On ne les a pas entendus beaucoup, tous ces virtuoses de la chronique abjecte, de la tribune baveuse, de l'éditorial obscène, on ne les a pas entendues beaucoup les divas de la matinale propagande s'indigner, le 11 juin 2013, de la liquidation brutale de l'audiovisuel grec public. Toutes ces bonnes âmes si promptes au devoir de mémoire, toutes ces consciences innocentes vouant aux gémonies le nationaliste, le populiste, l'europhobe, toutes ces plumes et ces voix défenderesses d'une morale chimiquement pure ne se sont guère élevées, alors, contre cette formidable atteinte, pour la première fois en Europe depuis des lustres, perpétrée par un pouvoir exécutif, à coup de décret, sans annonce préalable, sans négociation, sans débat parlementaire, contre la pluralité de l'information. Aucune ne s'est inquiétée qu'on arrête ainsi, sur un trait de plume, plusieurs chaînes de télévision et de radio - locales et nationales -, qu'on donne l'assaut à l'immeuble de l'ERT occupé par les collègues grecs de ces voix et de ces plumes. Alors même, de surcroît, ironie du sort, que l'audiovisuel public grec, ERT... rapportait de l'argent à l'Etat. Mais le gouvernement avait promis à ce qu'il est convenu d'appeler l'Europe de faire des coupes dans les dépenses - des coupes stupides qui amputaient les revenus de l'Etat, mais des coupes, c'est tout ce qui compte !

Elles ne s'étaient d'ailleurs pas plus émues, les morales voix et les innocentes plumes, lorsque Merkel, Sakozy, Barroso, Draghi et consorts avaient interdit à un Premier ministre grec démocratiquement élu de consulter son peuple. Elles n'avaient pas même vibré d'un juste courroux lorsque les mêmes avaient fait nommer un banquier non élu pour remplacer ce Premier ministre, ni ne s'étaient indignées lorsque le banquier avait fait rentrer dans ce gouvernement les premiers ministres d'un parti d'extrême droite que la Grèce ait eu depuis la chute de la dictature des Colonels en 1974. Elles ne s'étaient pas davantage scandalisées des ingérences inouïes et des menaces répétées de Merkel et autres Barroso ou Draghi dans la campagne électorale grecque de 2012, ni lorsque la presse grecque avait révélé que le directeur de cabinet de leur favori, l'ultraconservateur Samaras parvenu au pouvoir grâce à ces ingérences et menaces, entretenait des relations étroites, donnait des instructions au téléphone aux néonazis d'Aube dorée, création de la politique de Merkel, Sarkozy, Draghi, Barroso/Juncker et consort.

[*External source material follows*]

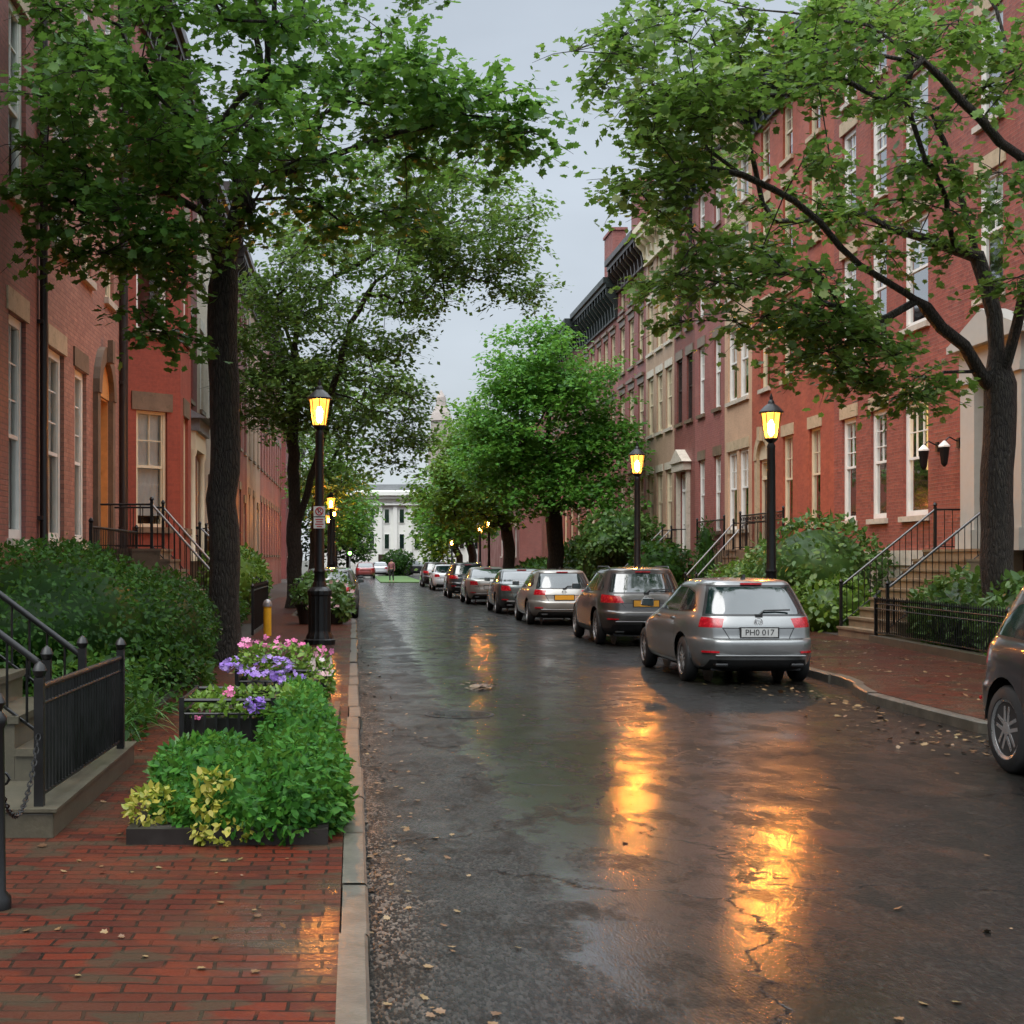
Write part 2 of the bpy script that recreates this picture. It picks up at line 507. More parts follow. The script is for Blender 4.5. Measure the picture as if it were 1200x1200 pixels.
MAT['brickR4'] = M_brick("rose_red_brick", (0.31, 0.10, 0.085), (0.22, 0.07, 0.062), (0.24, 0.13, 0.10))
MAT['brickR5'] = M_brick("brown_red_brick", (0.22, 0.065, 0.05), (0.16, 0.05, 0.042), (0.14, 0.08, 0.06))
MAT['brickR7'] = M_brick("dusky_red_brick", (0.27, 0.085, 0.075), (0.2, 0.065, 0.06), (0.18, 0.10, 0.085))
MAT['tan'] = M_brick("tan_painted_brick", (0.42, 0.28, 0.19), (0.37, 0.25, 0.17), (0.32, 0.21, 0.15), True)
MAT['beige'] = M_brick("peach_beige_stucco", (0.56, 0.36, 0.23), (0.52, 0.34, 0.22), (0.47, 0.3, 0.2), True)
MAT['creamwall'] = M_brick("cream_painted_brick", (0.62, 0.53, 0.42), (0.56, 0.48, 0.38), (0.5, 0.42, 0.33), True)
MAT['whitewall'] = M_plain("white_hall_paint", (0.80, 0.80, 0.74), 0.6, var=0.04, scale=0.4)
MAT['steeple'] = M_plain("pinkish_steeple_stone", (0.36, 0.31, 0.28), 0.8, scale=0.3)
G1 = [(0.035, 0.101, 0.025), (0.064, 0.166, 0.031), (0.096, 0.237, 0.039), (0.176, 0.334, 0.053)]
MAT['maple'] = M_leaf("maple_leaf", G1)
MAT['maple2'] = M_leaf("olive_maple_leaf", [(0.053, 0.107, 0.026), (0.090, 0.171, 0.036), (0.134, 0.227, 0.045), (0.244, 0.260, 0.073)])
MAT['linden'] = M_leaf("bright_green_leaf", [(0.035, 0.122, 0.022), (0.065, 0.201, 0.029), (0.107, 0.288, 0.037), (0.173, 0.374, 0.050)])
MAT['limeleaf'] = M_leaf("yellow_green_leaf", [(0.05, 0.12, 0.016), (0.085, 0.17, 0.02), (0.13, 0.22, 0.026), (0.18, 0.27, 0.035)])
MAT['hedge'] = M_leaf("dark_hedge_leaf", [(0.006, 0.022, 0.003), (0.011, 0.040, 0.005), (0.022, 0.068, 0.008), (0.048, 0.115, 0.014)], 0.5, 0.25, 0.15)
MAT['hedge2'] = M_leaf("light_hedge_leaf", [(0.04, 0.09, 0.012), (0.07, 0.14, 0.016), (0.11, 0.19, 0.02), (0.15, 0.23, 0.03)], 0.4, 0.25)
MAT['rhodo'] = M_leaf("rhododendron_leaf", [(0.023, 0.065, 0.018), (0.046, 0.104, 0.023), (0.078, 0.156, 0.031), (0.156, 0.234, 0.058)], 0.42, 0.25, 0.3)
MAT['cover'] = M_leaf("groundcover_leaf", [(0.010, 0.050, 0.008), (0.022, 0.090, 0.012), (0.045, 0.15, 0.018), (0.11, 0.22, 0.03)], 0.45, 0.3, 0.12)
MAT['yleaf'] = M_leaf("golden_leaf", [(0.10, 0.17, 0.02), (0.22, 0.24, 0.025), (0.33, 0.28, 0.04), (0.38, 0.33, 0.07)], 0.4, 0.3)
MAT['strap'] = M_leaf("daylily_leaf", [(0.025, 0.085, 0.022), (0.045, 0.125, 0.03), (0.07, 0.16, 0.04), (0.11, 0.21, 0.06)], 0.42, 0.3, 0.28)
MAT['redleaf'] = M_leaf("rusty_leaf", [(0.06, 0.06, 0.02), (0.12, 0.06, 0.02), (0.2, 0.07, 0.03), (0.26, 0.1, 0.04)], 0.4, 0.25)
MAT['pink'] = M_leaf("pink_petal", [(0.62, 0.10, 0.24), (0.72, 0.16, 0.36), (0.75, 0.22, 0.46), (0.8, 0.4, 0.5)], 0.5, 0.3, 0.3)
MAT['purple'] = M_leaf("purple_petal", [(0.20, 0.09, 0.5), (0.30, 0.16, 0.58), (0.42, 0.26, 0.66), (0.52, 0.38, 0.72)], 0.5, 0.3, 0.3)
MAT['palepetal'] = M_leaf("pale_petal", [(0.5, 0.42, 0.42), (0.6, 0.5, 0.5), (0.62, 0.36, 0.38), (0.7, 0.62, 0.55)], 0.5, 0.3, 0.3)
MAT['litter'] = M_leaf("fallen_leaf", [(0.05, 0.022, 0.01), (0.12, 0.06, 0.025), (0.20, 0.13, 0.06), (0.09, 0.075, 0.025)], 0.35, 0.0)
MAT['tyre'] = M_plain("tyre_rubber", (0.014, 0.014, 0.014), 0.6, var=0.2)
MAT['rim'] = M_plain("alloy_rim", (0.50, 0.50, 0.50), 0.3, metallic=0.8, var=0.1)
MAT['carglass'] = M_plain("car_glass", (0.006, 0.016, 0.017), 0.04, var=0.1, spec=0.9, coat=0.6)
MAT['trim'] = M_plain("black_plastic_trim", (0.012, 0.012, 0.012), 0.4, var=0.2)
MAT['chrome'] = M_plain("chrome", (0.7, 0.7, 0.7), 0.15, metallic=0.9, var=0.05)
MAT['tail'] = M_plain("red_tail_lamp", (0.36, 0.005, 0.012), 0.25, var=0.35, scale=16, coat=0.35)
MAT['headl'] = M_plain("clear_head_lamp", (0.5, 0.5, 0.5), 0.12, var=0.2, coat=1.0)
MAT['platew'] = M_plain("white_number_plate", (0.42, 0.42, 0.40), 0.4, var=0.05)
MAT['platey'] = M_plain("orange_number_plate", (0.70, 0.33, 0.03), 0.4, var=0.1)
MAT['skin'] = M_plain("skin", (0.42, 0.24, 0.17), 0.5)
MAT['cloth_dark'] = M_plain("dark_cloth", (0.02, 0.02, 0.024), 0.8)
MAT['cloth_red'] = M_plain("pinkish_cloth", (0.22, 0.09, 0.10), 0.8)
MAT['hair'] = M_plain("dark_hair", (0.02, 0.014, 0.01), 0.6)
MAT['dead'] = M_plain("dark_timber_edging", (0.010, 0.007, 0.005), 0.5, var=0.3)
# ------------------------------------------------------------------ mesh helpers
def at(px, py, Y):
    """photo pixel + distance along the street -> world point"""
    return ((px - 415) * Y / F, Y, EYE - (py - 655) * Y / F)


class MB:
    def __init__(self):
        self.v, self.f, self.mi = [], [], []
    def face(self, pts, mi=0):
        i = len(self.v)
        self.v.extend([tuple(p) for p in pts])
        self.f.append(tuple(range(i, i + len(pts))))
        self.mi.append(mi)
    def hexa(self, c, mi=0):
        """8 corners: bottom ring 0-3, top ring 4-7"""
        i = len(self.v)
        self.v.extend([tuple(p) for p in c])
        for q in ((0, 3, 2, 1), (4, 5, 6, 7), (0, 1, 5, 4), (1, 2, 6, 5), (2, 3, 7, 6), (3, 0, 4, 7)):
            self.f.append(tuple(i + k for k in q))
            self.mi.append(mi)
    def box(self, x0, x1, y0, y1, z0, z1, mi=0):
        self.hexa([(x0, y0, z0), (x1, y0, z0), (x1, y1, z0), (x0, y1, z0), (x0, y0, z1), (x1, y0, z1), (x1, y1, z1), (x0, y1, z1)], mi)
    def fbox(self, Fr, u0, u1, d0, d1, z0, z1, mi=0):
        self.hexa([Fr(u0, d0, z0), Fr(u1, d0, z0), Fr(u1, d1, z0), Fr(u0, d1, z0), Fr(u0, d0, z1), Fr(u1, d0, z1), Fr(u1, d1, z1), Fr(u0, d1, z1)], mi)
    def prism(self, poly, ext, mi=0):
        """poly: list of 3D points, ext: extrusion vector"""
        a = [Vector(p) for p in poly]
        e_ = Vector(ext)
        n = len(a)
        i = len(self.v)
        self.v.extend([tuple(p) for p in a] + [tuple(p + e_) for p in a])
        self.f.append(tuple(i + k for k in range(n - 1, -1, -1)))
        self.f.append(tuple(i + n + k for k in range(n)))
        self.mi += [mi, mi]
        for k in range(n):
            q = (k + 1) % n
            self.f.append((i + k, i + q, i + n + q, i + n + k))
            self.mi.append(mi)
    def tube(self, pts, rad, n=8, mi=0, cap=True, gnarl=0.0):
        pts = [Vector(p) for p in pts]
        if not hasattr(rad, '__len__'):
            rad = [rad] * len(pts)
        prev = None
        i0 = len(self.v)
        for k, p in enumerate(pts):
            if k == 0:
                t = pts[1] - p
            elif k == len(pts) - 1:
                t = p - pts[k - 1]
            else:
                t = pts[k + 1] - pts[k - 1]
            if t.length < 1e-9:
                t = Vector((0, 0, 1))
            t.normalize()
            if prev is None:
                a = Vector((1, 0, 0)) if abs(t.x) < 0.8 else Vector((0, 1, 0))
                u = (a - t * a.dot(t)).normalized()
            else:
                u = prev - t * prev.dot(t)
                u = u.normalized() if u.length > 1e-6 else Vector((1, 0, 0))
            prev = u
            w = t.cross(u)
            for j in range(n):
                an = 2 * math.pi * j / n
                rr = rad[k]
                if gnarl:
                    rr *= 1 + gnarl * (math.sin(3 * an + k * .4) * .5 + math.sin(7 * an - k * .23) * .5 + math.sin(k * 1.9 + an) * .6)
                self.v.append(tuple(p + (u * math.cos(an) + w * math.sin(an)) * rr))
        for k in range(len(pts) - 1):
            for j in range(n):
                q = (j + 1) % n
                a = i0 + k * n
                self.f.append((a + j, a + q, a + n + q, a + n + j))
                self.mi.append(mi)
        if cap:
            self.f.append(tuple(i0 + j for j in range(n - 1, -1, -1)))
            e_ = i0 + (len(pts) - 1) * n
            self.f.append(tuple(e_ + j for j in range(n)))
            self.mi += [mi, mi]
    def lathe(self, prof, n=16, c=(0, 0, 0), mi=0, axis='z', flute=0.0):
        i0 = len(self.v)
        for r, z in prof:
            for j in range(n):
                an = 2 * math.pi * j / n
                rr = r * (1 - (flute if j % 2 else 0))
                if axis == 'z':
                    self.v.append((c[0] + rr * math.cos(an), c[1] + rr * math.sin(an), c[2] + z))
                else:
                    self.v.append((c[0] + z, c[1] + rr * math.cos(an), c[2] + rr * math.sin(an)))
        for k in range(len(prof) - 1):
            for j in range(n):
                q = (j + 1) % n
                a = i0 + k * n
                self.f.append((a + j, a + q, a + n + q, a + n + j))
                self.mi.append(mi)
        self.f.append(tuple(i0 + j for j in range(n - 1, -1, -1)))
        e_ = i0 + (len(prof) - 1) * n
        self.f.append(tuple(e_ + j for j in range(n)))
        self.mi += [mi, mi]
    def build(self, name, mats, parent=None, uv=False, smooth=None, world=False, bevel=0.0):
        off = Vector((0, 0, 0))
        if world and parent is not None:
            p = parent
            while p.parent is not None:
                p = p.parent
            off = p.location
        me = bpy.data.meshes.new(name)
        vs = [(a - off.x, b - off.y, c - off.z) for a, b, c in self.v] if off.length else self.v
        me.from_pydata(vs, [], self.f)
        if not isinstance(mats, (list, tuple)):
            mats = [mats]
        for m in mats:
            me.materials.append(m)
        if len(mats) > 1:
            me.polygons.foreach_set("material_index", self.mi)
        if uv:
            lay = me.uv_layers.new(name="UVMap")
            d = np.empty(len(me.loops) * 2, np.float32)
            k = 0
            for f in self.f:
                a, b, c = Vector(self.v[f[0]]), Vector(self.v[f[1]]), Vector(self.v[f[2]])
                nn = (b - a).cross(c - a)
                if nn.length > 1e-12:
                    nn.normalize()
                if abs(nn.z) > 0.7:
                    for q in f:
                        d[k] = self.v[q][0]
                        d[k + 1] = self.v[q][1]
                        k += 2
                else:
                    tx, ty = -nn.y, nn.x
                    L = math.hypot(tx, ty) or 1
                    for q in f:
                        d[k] = (self.v[q][0] * tx + self.v[q][1] * ty) / L
                        d[k + 1] = self.v[q][2]
                        k += 2
            lay.data.foreach_set("uv", d)
        me.update()
        if smooth is not None:
            me.polygons.foreach_set("use_smooth", [True] * len(me.polygons))
            me.set_sharp_from_angle(angle=R(smooth))
        o = bpy.data.objects.new(name, me)
        COL.objects.link(o)
        if parent is not None:
            o.parent = parent
        if bevel:
            md = o.modifiers.new("bevel", 'BEVEL')
            md.width = bevel
            md.segments = 2
            md.limit_method = 'ANGLE'
        return o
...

C'est que tout cela, bonnes gens, se faisait par et pour ce qu'il est convenu d'appeler l'Europe. Donc, par définition, c'était bien, indispensable, irréprochable. Même les néonazis, même l'interruption brutale et injustifiable de l'audiovisuel public, le licenciement illégal de journalistes, de techniciens, de personnels administratifs. C'était justifié, forcément, puisque c'était pour la bonne cause européenne, même si cela aboutissait à remettre l'information radiotélévisée au monopole de groupes privés, tous contrôlés par des oligarques grecs... et tous eurolâtres ! Comme il était tout aussi justifié de créer un ectoplasme de télévision publique, baptisé NEIRIT, sans programme mais avec des journalistes au garde-à-vous germano-européen. On ne lut donc aucun éditorial contre la liberté d'expression qu'on assassinait au nom de l'Europe, on n'entendit aucune voix morale témoigner de la plus élémentaire solidarité avec les journalistes, techniciens, personnels qui, contre vents et marées, bénévolement, maintinrent durant 687 jours une voix libre sur les ondes grecques - l'ERT-Open.

Or voilà que l'horrible pouvoir gauchiste, amateur, irresponsable, et dénoncé comme tel, chaque jour, à longueur de tribunes, d'éditoriaux et de chroniques de nos voix et de nos plumes spécialistes de l'à-peu-près, du mensonge et de l'intoxication, va rouvrir l'Ellinikí Radiofonía Tileórasi (Radio télévision hellénique). Car voici que la Vouli (Parlement) gauchiste que les traités, Merkel, Schäuble, Hollande, Juncker, Draghi et consort ne parviennent pas à museler, a voté, dans la nuit du mardi 28 avril au mercredi 29 avril 2015, la renaissance de l'ERT. On attend avec impatience que nos voix justicières et nos plumes vengeresses éructent leurs habituelles invectives et vomissent leurs coutumiers anathèmes pour stigmatiser tant de criminelle déraison.